In August, Shaw was sent back to Iraq. Before leaving, she spent a month in Los Angeles with her sons, taking care of routine things: making dentist appointments, driving them to school, picking them up, scheduling annual portraits at Sears, attending track meets.

The day she left, she rushed to Thomas’ elementary school in the early morning to make sure he had the right supplies. When she came back, Jamiel was leaving for school and she was late for her flight.

“He kissed me goodbye and hugged me,” she said.

The last time Shaw spoke to her son was just before Valentine’s Day. She asked how he was spending his monthly allowance and told him to make sure to buy a Valentine’s Day gift for Thomas.

“I was so busy, I didn’t get to send him anything,” she said. “I told him, you’re too old for mommy to send you anything for Valentine’s Day, but Thomas is not. He’s probably gonna need Valentine’s Day cards to pass out at school; make sure you get him those.”

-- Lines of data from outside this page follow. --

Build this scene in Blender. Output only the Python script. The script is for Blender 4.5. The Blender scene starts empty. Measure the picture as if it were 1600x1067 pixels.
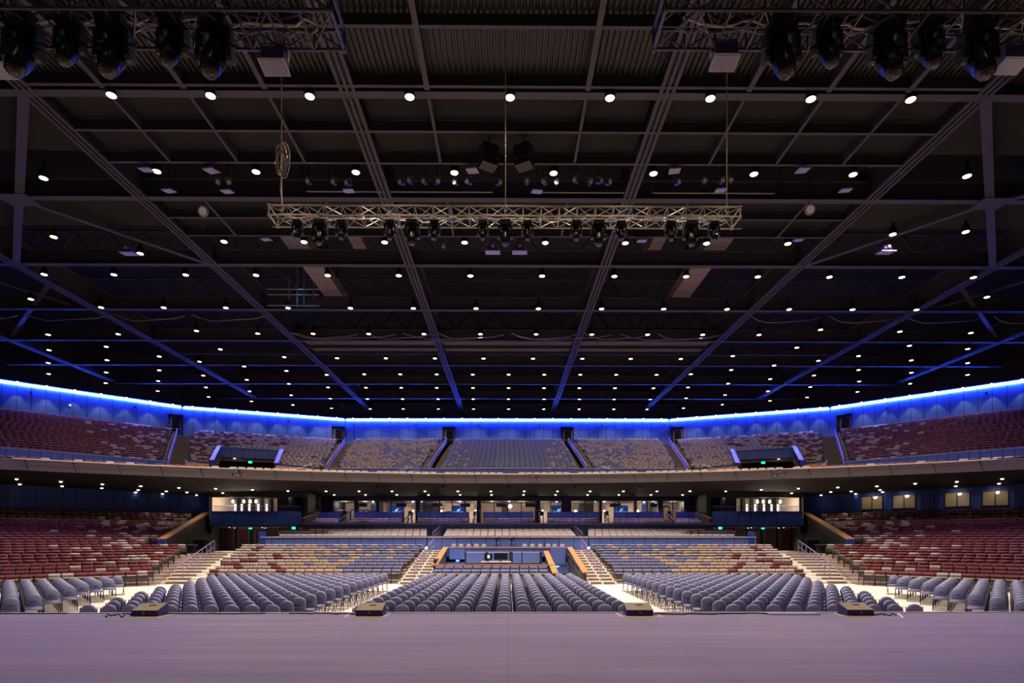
import bpy, math, random
import numpy as np
from mathutils import Vector, Matrix
random.seed(7)
PI = math.pi
C = bpy.context.scene.collection

# ---------------------------------------------------------------- camera, world, exposure
F = 930.0            # focal length in pixels of the 1600 px wide frame
HV = 841.0           # row of the horizon
YAW = math.radians(0.431)
CZ = 2.54            # eye height above the arena floor
cam_d = bpy.data.cameras.new('camera')
cam_d.sensor_width = 36.0
cam_d.lens = F / 1600 * 36.0
cam_d.shift_y = (HV - 533.5) / 1600.0
cam_d.clip_end = 400
cam = bpy.data.objects.new('camera', cam_d)
C.objects.link(cam)
cam.location = (0, 0, CZ)
cam.rotation_euler = (PI / 2, 0, -YAW)
bpy.context.scene.camera = cam

w = bpy.data.worlds.new('world')
bpy.context.scene.world = w
w.use_nodes = True
bg = w.node_tree.nodes['Background']
bg.inputs[0].default_value = (0.52, 0.42, 0.54, 1)
bg.inputs[1].default_value = 0.045

sc = bpy.context.scene
sc.view_settings.view_transform = 'Standard'
sc.view_settings.look = 'None'
sc.view_settings.gamma = 1.0
sc.view_settings.use_curve_mapping = False
sc.view_settings.exposure = 0.0
sc.cycles.use_denoising = True
sc.cycles.use_adaptive_sampling = True
sc.cycles.adaptive_threshold = 0.03
sc.cycles.max_bounces = 6
sc.cycles.diffuse_bounces = 3
sc.cycles.glossy_bounces = 2
sc.cycles.transparent_max_bounces = 6
sc.cycles.caustics_reflective = False
sc.cycles.caustics_refractive = False
sc.cycles.sample_clamp_indirect = 3.0

DOWN_W = 1150.0       # each roof downlight
STAGE_W = 950.0
STAGEC = (1.0, 0.82, 0.60)
SOFFIT_W = 70.0      # each small downlight under the balcony
WALL_W = 28.0        # each small wall washer over the upper wall
WARM = (1.0, 0.82, 0.68)

def ray(u, v=HV):
    a, b = (u - 800.0) / F, (HV - v) / F
    c, s = math.cos(YAW), math.sin(YAW)
    return a * c + s, c - a * s, b
def atY(u, v, Y):
    dx, dy, dz = ray(u, v); t = Y / dy
    return Vector((dx * t, Y, CZ + dz * t))
def atZ(u, v, Z):
    dx, dy, dz = ray(u, v); t = (Z - CZ) / dz
    return Vector((dx * t, dy * t, Z))

# ---------------------------------------------------------------- materials
def srgb(r, g, b):
    f = lambda c: (c / 255 / 12.92) if c / 255 <= 0.04045 else ((c / 255 + 0.055) / 1.055) ** 2.4
    return (f(r), f(g), f(b), 1)
def mat(name, col, rough=0.6, metal=0.0, noise=0.0, nscale=8.0, bump=0.0, bscale=60.0, spec=0.5):
    m = bpy.data.materials.new(name); m.use_nodes = True
    nt = m.node_tree; b = nt.nodes['Principled BSDF']
    b.inputs['Base Color'].default_value = col
    b.inputs['Roughness'].default_value = rough
    b.inputs['Metallic'].default_value = metal
    b.inputs['Specular IOR Level'].default_value = spec
    if noise or bump:
        tc = nt.nodes.new('ShaderNodeTexCoord')
    if noise:
        n = nt.nodes.new('ShaderNodeTexNoise'); n.inputs['Scale'].default_value = nscale
        n.inputs['Detail'].default_value = 4
        nt.links.new(tc.outputs['Object'], n.inputs['Vector'])
        r = nt.nodes.new('ShaderNodeMapRange')
        r.inputs['To Min'].default_value = 1 - noise; r.inputs['To Max'].default_value = 1 + noise
        nt.links.new(n.outputs['Fac'], r.inputs['Value'])
        mx = nt.nodes.new('ShaderNodeVectorMath'); mx.operation = 'SCALE'
        mx.inputs[0].default_value = col[:3]
        nt.links.new(r.outputs[0], mx.inputs['Scale'])
        nt.links.new(mx.outputs[0], b.inputs['Base Color'])
    if bump:
        n2 = nt.nodes.new('ShaderNodeTexNoise'); n2.inputs['Scale'].default_value = bscale
        nt.links.new(tc.outputs['Object'], n2.inputs['Vector'])
        bp = nt.nodes.new('ShaderNodeBump'); bp.inputs['Strength'].default_value = bump
        bp.inputs['Distance'].default_value = 0.01
        nt.links.new(n2.outputs['Fac'], bp.inputs['Height'])
        nt.links.new(bp.outputs[0], b.inputs['Normal'])
    return m
def emit(name, col, strength, sampled=False):
    m = bpy.data.materials.new(name); m.use_nodes = True
    nt = m.node_tree; nt.nodes.clear()
    e = nt.nodes.new('ShaderNodeEmission'); o = nt.nodes.new('ShaderNodeOutputMaterial')
    e.inputs[0].default_value = (*col[:3], 1); e.inputs[1].default_value = strength
    nt.links.new(e.outputs[0], o.inputs[0])
    m.cycles.emission_sampling = 'FRONT_BACK' if sampled else 'NONE'
    return m

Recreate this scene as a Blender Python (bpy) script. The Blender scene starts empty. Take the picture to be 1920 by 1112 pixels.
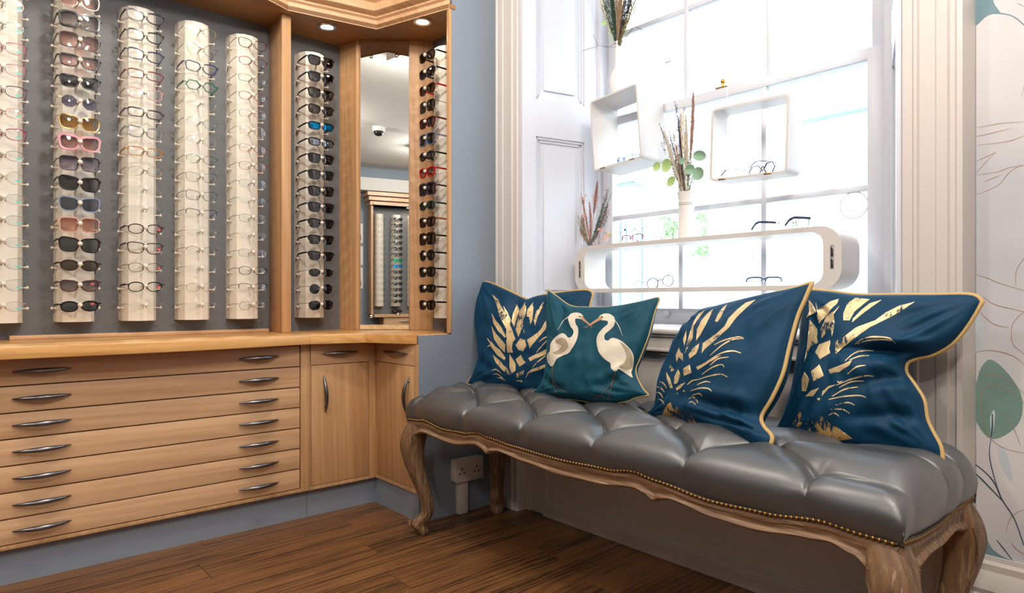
import bpy, bmesh, math, random
from math import sin, cos, pi, radians, sqrt, atan2
from mathutils import Vector, Matrix
from mathutils.bvhtree import BVHTree
from mathutils.geometry import delaunay_2d_cdt

random.seed(7)
SC = bpy.context.scene
COL = SC.collection

# ------------------------------------------------------------------ camera
FPX, CX, YH, CAMH = 1229.0, 960.0, 563.0, 1.0      # focal length in px of a 1920 wide frame, horizon row, lens height (m)
YAW = atan2(2380 - 960, FPX)                        # heading: the window wall's depth direction (+Y) lies this far to the right
cam_d = bpy.data.cameras.new('camera')
cam = bpy.data.objects.new('camera', cam_d)
COL.objects.link(cam)
cam.location = (0, 0, CAMH)
cam.rotation_euler = (pi / 2, 0, YAW)
cam_d.sensor_width = 36
cam_d.lens = 36 * FPX / 1920
cam_d.shift_y = (YH - 556) / 1920
cam_d.clip_start = 0.02
cam_d.clip_end = 200
SC.camera = cam

# ------------------------------------------------------------------ world, lamps, exposure
W = bpy.data.worlds.new('overcast_sky'); SC.world = W
W.use_nodes = True
bg = W.node_tree.nodes['Background']
bg.inputs['Color'].default_value = (0.76, 0.87, 1.0, 1)
bg.inputs['Strength'].default_value = 9.0
SC.view_settings.view_transform = 'Standard'
SC.view_settings.look = 'None'
SC.view_settings.exposure = 0.0
SC.view_settings.gamma = 1.0
SC.view_settings.use_curve_mapping = False
PANEL_W = 66.0        # watts per ceiling panel
SPOT_W = 2.0          # watts per canopy downlight
CEIL_PANELS = [(-1.80, 0.72), (-1.45, -1.5), (0.5, 0.15), (0.5, -1.5), (-0.2, 1.15)]
for px_, py_ in CEIL_PANELS:
    ld = bpy.data.lights.new('ceiling_panel_lamp', 'POINT'); ld.shadow_soft_size = 0.11
    ld.energy = PANEL_W; ld.color = (1.0, 0.94, 0.87)
    lo = bpy.data.objects.new('ceiling_panel_lamp', ld); COL.objects.link(lo)
    lo.location = (px_, py_, 2.74)
try:
    SC.cycles.max_bounces = 10
    SC.cycles.transparent_max_bounces = 40
    SC.cycles.caustics_reflective = False
    SC.cycles.caustics_refractive = False
    SC.cycles.sample_clamp_indirect = 6.0
    SC.cycles.use_denoising = True
except Exception:
    pass

# ------------------------------------------------------------------ viewing geometry (for measuring the place from the photograph)
FW = (-sin(YAW), cos(YAW)); RT = (cos(YAW), sin(YAW))
def ray(x, y):
    u = (x - CX) / FPX; v = (YH - y) / FPX
    return Vector((FW[0] + u * RT[0], FW[1] + u * RT[1], v))
CAMP = Vector((0, 0, CAMH))
def on_plane(x, y, p0, n):
    d = ray(x, y); return CAMP + d * ((Vector(p0) - CAMP).dot(Vector(n)) / d.dot(Vector(n)))
def at_Y(x, y, Y): return on_plane(x, y, (0, Y, 0), (0, 1, 0))
def at_X(x, y, X): return on_plane(x, y, (X, 0, 0), (1, 0, 0))
def at_Z(x, y, Z): return on_plane(x, y, (0, 0, Z), (0, 0, 1))

# ------------------------------------------------------------------ colours and materials
def lin(c):
    if isinstance(c, str):
        c = c.lstrip('#'); c = [int(c[i:i + 2], 16) for i in (0, 2, 4)]
    return tuple(((v / 255) / 12.92 if v / 255 <= 0.04045 else ((v / 255 + 0.055) / 1.055) ** 2.4) for v in c) + (1,)
_M = {}
def nodes_of(name):
    m = bpy.data.materials.new(name); m.use_nodes = True
    nt = m.node_tree; return m, nt, nt.nodes, nt.links, nt.nodes['Principled BSDF']
def mat(name, col, rough=0.5, metal=0.0, bump=0.0, bscale=60, spec=None, coat=0, sheen=0, var=0.0, vscale=3.0):
    if name in _M: return _M[name]
    m, nt, N, L, P = nodes_of(name)
    c = lin(col)
    P.inputs['Base Color'].default_value = c
    P.inputs['Roughness'].default_value = rough
    P.inputs['Metallic'].default_value = metal
    if spec is not None: P.inputs['Specular IOR Level'].default_value = spec
    if coat: P.inputs['Coat Weight'].default_value = coat; P.inputs['Coat Roughness'].default_value = rough
    if sheen:
        P.inputs['Sheen Weight'].default_value = sheen; P.inputs['Sheen Roughness'].default_value = 0.35
    tc = N.new('ShaderNodeTexCoord')
    nz = N.new('ShaderNodeTexNoise'); nz.inputs['Scale'].default_value = vscale; nz.inputs['Detail'].default_value = 4
    L.new(tc.outputs['Object'], nz.inputs['Vector'])
    if var:
        mx = N.new('ShaderNodeMix'); mx.data_type = 'RGBA'
        mx.inputs['A'].default_value = tuple(v * (1 - var) for v in c[:3]) + (1,)
        mx.inputs['B'].default_value = tuple(min(1, v * (1 + var)) for v in c[:3]) + (1,)
        L.new(nz.outputs['Fac'], mx.inputs['Factor']); L.new(mx.outputs['Result'], P.inputs['Base Color'])
    if bump:
        n2 = N.new('ShaderNodeTexNoise'); n2.inputs['Scale'].default_value = bscale; n2.inputs['Detail'].default_value = 5
        L.new(tc.outputs['Object'], n2.inputs['Vector'])
        b = N.new('ShaderNodeBump'); b.inputs['Strength'].default_value = bump; b.inputs['Distance'].default_value = 0.002
        L.new(n2.outputs['Fac'], b.inputs['Height']); L.new(b.outputs['Normal'], P.inputs['Normal'])
    _M[name] = m
    return m
def wood(name, dark, light, axis='Y', scale=1.0, rough=0.4, grain=0.5, pore=0.25, rnd=0.0, bump=0.15, coat=0.0, dust=None, lo=0.42):
    """oak-like wood: rings stretched along AXIS, fine pores, optional per-object tone shift"""
    if name in _M: return _M[name]
    m, nt, N, L, P = nodes_of(name)
    tc = N.new('ShaderNodeTexCoord'); mp = N.new('ShaderNodeMapping')
    st = {'X': (0.045, 1, 1), 'Y': (1, 0.045, 1), 'Z': (1, 1, 0.045)}[axis]
    mp.inputs['Scale'].default_value = tuple(v * scale for v in st)
    L.new(tc.outputs['Object'], mp.inputs['Vector'])
    src = mp.outputs['Vector']
    oi = N.new('ShaderNodeObjectInfo')
    if rnd:
        ad = N.new('ShaderNodeVectorMath'); ad.operation = 'ADD'
        sc_ = N.new('ShaderNodeVectorMath'); sc_.operation = 'SCALE'
        cmb = N.new('ShaderNodeCombineXYZ')
        for k in range(3): L.new(oi.outputs['Random'], cmb.inputs[k])
        L.new(cmb.outputs[0], sc_.inputs[0]); sc_.inputs['Scale'].default_value = 37
        L.new(src, ad.inputs[0]); L.new(sc_.outputs[0], ad.inputs[1]); src = ad.outputs[0]
    n1 = N.new('ShaderNodeTexNoise'); n1.inputs['Scale'].default_value = 9; n1.inputs['Detail'].default_value = 6
    n1.inputs['Roughness'].default_value = 0.6; n1.inputs['Distortion'].default_value = 0.6
    L.new(src, n1.inputs['Vector'])
    w = N.new('ShaderNodeTexWave'); w.wave_type = 'BANDS'; w.bands_direction = 'DIAGONAL'
    w.inputs['Scale'].default_value = 14; w.inputs['Distortion'].default_value = 9; w.inputs['Detail'].default_value = 3
    w.inputs['Detail Scale'].default_value = 1.3
    L.new(src, w.inputs['Vector'])
    n3 = N.new('ShaderNodeTexNoise'); n3.inputs['Scale'].default_value = 160; n3.inputs['Detail'].default_value = 3
    L.new(src, n3.inputs['Vector'])
    a1 = N.new('ShaderNodeMath'); a1.operation = 'MULTIPLY_ADD'; a1.inputs[1].default_value = grain * 0.5
    L.new(w.outputs['Fac'], a1.inputs[0])
    a2 = N.new('ShaderNodeMath'); a2.operation = 'MULTIPLY'; a2.inputs[1].default_value = 1.0
    L.new(n1.outputs['Fac'], a2.inputs[0]); L.new(a2.outputs[0], a1.inputs[2])
    a3 = N.new('ShaderNodeMath'); a3.operation = 'MULTIPLY_ADD'; a3.inputs[1].default_value = pore
    L.new(n3.outputs['Fac'], a3.inputs[0]); L.new(a1.outputs[0], a3.inputs[2])
    cr = N.new('ShaderNodeValToRGB')
    cr.color_ramp.elements[0].position = lo; cr.color_ramp.elements[0].color = lin(dark)
    cr.color_ramp.elements[1].position = 0.95; cr.color_ramp.elements[1].color = lin(light)
    L.new(a3.outputs[0], cr.inputs['Fac'])
    out = cr.outputs['Color']
    if rnd:
        hs = N.new('ShaderNodeHueSaturation')
        mr = N.new('ShaderNodeMapRange'); mr.inputs['To Min'].default_value = 1 - rnd; mr.inputs['To Max'].default_value = 1 + rnd
        L.new(oi.outputs['Random'], mr.inputs['Value']); L.new(mr.outputs[0], hs.inputs['Value'])
        L.new(out, hs.inputs['Color']); out = hs.outputs['Color']
    if dust:
        n4 = N.new('ShaderNodeTexNoise'); n4.inputs['Scale'].default_value = 70; n4.inputs['Detail'].default_value = 4
        L.new(src, n4.inputs['Vector'])
        r4 = N.new('ShaderNodeValToRGB'); r4.color_ramp.elements[0].position = 0.58; r4.color_ramp.elements[1].position = 0.70
        L.new(n4.outputs['Fac'], r4.inputs['Fac'])
        md = N.new('ShaderNodeMix'); md.data_type = 'RGBA'; md.inputs['B'].default_value = lin(dust)
        L.new(r4.outputs['Color'], md.inputs['Factor']); L.new(out, md.inputs['A']); out = md.outputs['Result']
    L.new(out, P.inputs['Base Color'])
    P.inputs['Roughness'].default_value = rough
    if coat: P.inputs['Coat Weight'].default_value = coat; P.inputs['Coat Roughness'].default_value = 0.15
    b = N.new('ShaderNodeBump'); b.inputs['Strength'].default_value = bump; b.inputs['Distance'].default_value = 0.0015
    L.new(a3.outputs[0], b.inputs['Height']); L.new(b.outputs['Normal'], P.inputs['Normal'])
    _M[name] = m
    return m
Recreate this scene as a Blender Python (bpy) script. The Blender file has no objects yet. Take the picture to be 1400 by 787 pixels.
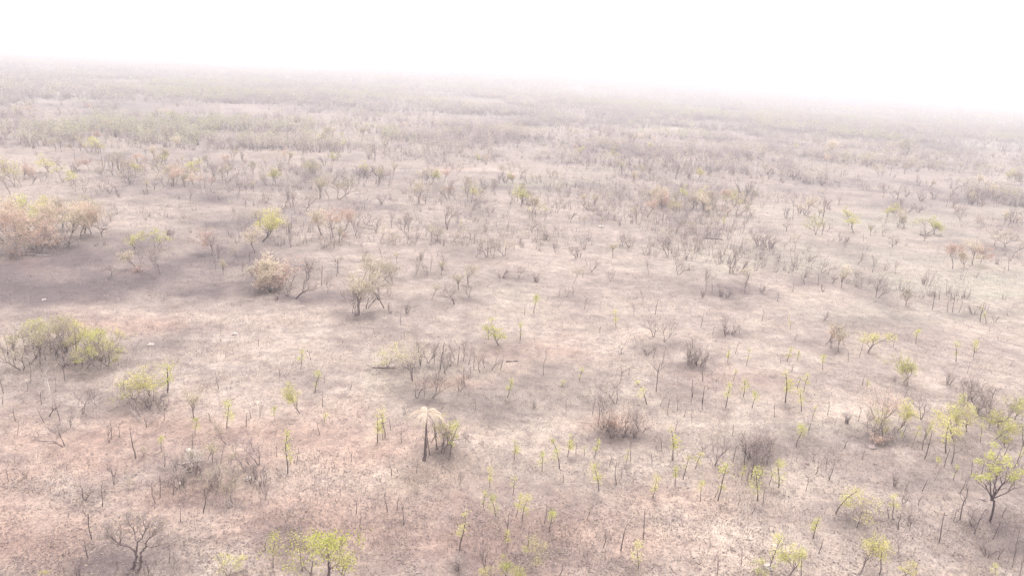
import bpy, math, random
import numpy as np
from mathutils import Vector, Matrix

# ------------------------------------------------------------------ camera
SC = bpy.context.scene
COL = SC.collection
W, H = 1400.0, 787.0            # photograph frame used for ground look-ups
HFOV = math.radians(70.0)
FPX = (W / 2) / math.tan(HFOV / 2)
PITCH = math.radians(16.3)
ROLL = math.radians(3.3)
CAM = Vector((0.0, 0.0, 45.0))

fwd = Vector((0, math.cos(PITCH), -math.sin(PITCH)))
r0 = Vector((1, 0, 0))
u0 = r0.cross(fwd)
XC = r0 * math.cos(ROLL) + u0 * math.sin(ROLL)
YC = -r0 * math.sin(ROLL) + u0 * math.cos(ROLL)
cd = bpy.data.cameras.new('camera')
cam = bpy.data.objects.new('camera', cd)
COL.objects.link(cam)
cam.matrix_world = Matrix(((XC.x, YC.x, -fwd.x, CAM.x), (XC.y, YC.y, -fwd.y, CAM.y),
                           (XC.z, YC.z, -fwd.z, CAM.z), (0, 0, 0, 1)))
cd.sensor_width = 36.0
cd.lens = 18.0 / math.tan(HFOV / 2)
cd.clip_start = 0.5
cd.clip_end = 30000.0
SC.camera = cam

# ------------------------------------------------------------------ world, sun, exposure
SUN_EL, SUN_AZ = math.radians(56), math.radians(4)   # azimuth from +Y towards +X
world = bpy.data.worlds.new("World")
SC.world = world
world.use_nodes = True
nt = world.node_tree
nt.nodes.clear()
sky = nt.nodes.new('ShaderNodeTexSky')
sky.sky_type = 'NISHITA'
sky.sun_disc = False
sky.sun_elevation = SUN_EL
sky.sun_rotation = SUN_AZ
sky.altitude = 300
sky.air_density = 1.0
sky.dust_density = 8.0
sky.ozone_density = 1.0
hs = nt.nodes.new('ShaderNodeHueSaturation')
hs.inputs['Saturation'].default_value = 0.10            # smoke-veiled, nearly colourless sky
bg = nt.nodes.new('ShaderNodeBackground')
bg.inputs['Strength'].default_value = 0.15
wo = nt.nodes.new('ShaderNodeOutputWorld')
nt.links.new(sky.outputs[0], hs.inputs['Color'])
mxs = nt.nodes.new('ShaderNodeMix'); mxs.data_type = 'RGBA'      # even smoke layer over the clear-sky gradient
mxs.inputs[0].default_value = 0.5
mxs.inputs[7].default_value = (5.3, 5.25, 5.1, 1)
nt.links.new(hs.outputs[0], mxs.inputs[6])
nt.links.new(mxs.outputs[2], bg.inputs['Color'])
nt.links.new(bg.outputs[0], wo.inputs['Surface'])

sl = bpy.data.lights.new('sun', 'SUN')
sl.energy = 0.7
sl.angle = math.radians(14)
sl.color = (1.0, 0.95, 0.90)
so = bpy.data.objects.new('sun', sl)
COL.objects.link(so)
sdir = Vector((math.sin(SUN_AZ) * math.cos(SUN_EL), math.cos(SUN_AZ) * math.cos(SUN_EL), math.sin(SUN_EL)))
so.rotation_euler = sdir.to_track_quat('Z', 'Y').to_euler()

SC.view_settings.view_transform = 'Standard'
SC.view_settings.look = 'None'
SC.view_settings.gamma = 1.0
SC.view_settings.use_curve_mapping = False
SC.view_settings.exposure = 1.93
SC.render.engine = 'CYCLES'
SC.cycles.use_denoising = True
SC.cycles.max_bounces = 4
SC.cycles.diffuse_bounces = 2
SC.cycles.volume_bounces = 1
SC.cycles.caustics_reflective = False
SC.cycles.caustics_refractive = False
HAZE = 0.00050

# ------------------------------------------------------------------ helpers
rng = random.Random(11)
nrg = np.random.default_rng(5)


def vnoise(x, y, seed=0):
    """smooth value noise on arrays, 0..1"""
    x = np.asarray(x, float); y = np.asarray(y, float)
    xi = np.floor(x).astype(np.int64); yi = np.floor(y).astype(np.int64)
    xf = x - xi; yf = y - yi
    xf = xf * xf * (3 - 2 * xf); yf = yf * yf * (3 - 2 * yf)

    def h(a, b):
        n = (a * 374761393 + b * 668265263 + seed * 974634777) & 0x7fffffff
        n = (n ^ (n >> 13)) * 1274126177 & 0x7fffffff
        return ((n ^ (n >> 16)) & 0xffff) / 65535.0
    a = h(xi, yi) * (1 - xf) + h(xi + 1, yi) * xf
    b = h(xi, yi + 1) * (1 - xf) + h(xi + 1, yi + 1) * xf
    return a * (1 - yf) + b * yf


def fbm(x, y, seed=0, o=4):
    s = 0; a = 0.5; t = 0
    for k in range(o):
        s = s + a * vnoise(x * 2 ** k, y * 2 ** k, seed + k); t += a; a *= 0.5
    return s / t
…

Shaw, a tall, imposing woman with shoulder-length black hair and soft, brown eyes, smiled broadly as she talked about Jamiel, about how he loved to ride the ponies at Griffith Park when he was a boy and how, as he grew older, all the girls loved him.

But when she talked about the men who killed Jamiel, the smile vanished.

“I’m angry. I’m mad,” she said. “At Jamiel’s school, they were talking about how another child not too long ago lost his life. How many kids have to lose their life?”

Shaw wondered aloud if there is a difference between the war she’s fighting in the Middle East and the one Americans face at home.

“The only thing is we don’t have sand and dirt flying all around,” she said. “But we have the bullets.”

She paused, then continued: “I don’t know if I can say this with me being in the military, but we need to be cleaning up the streets of the United States instead of cleaning up Iraq.”

Shaw checked herself. “I better stop,” she said.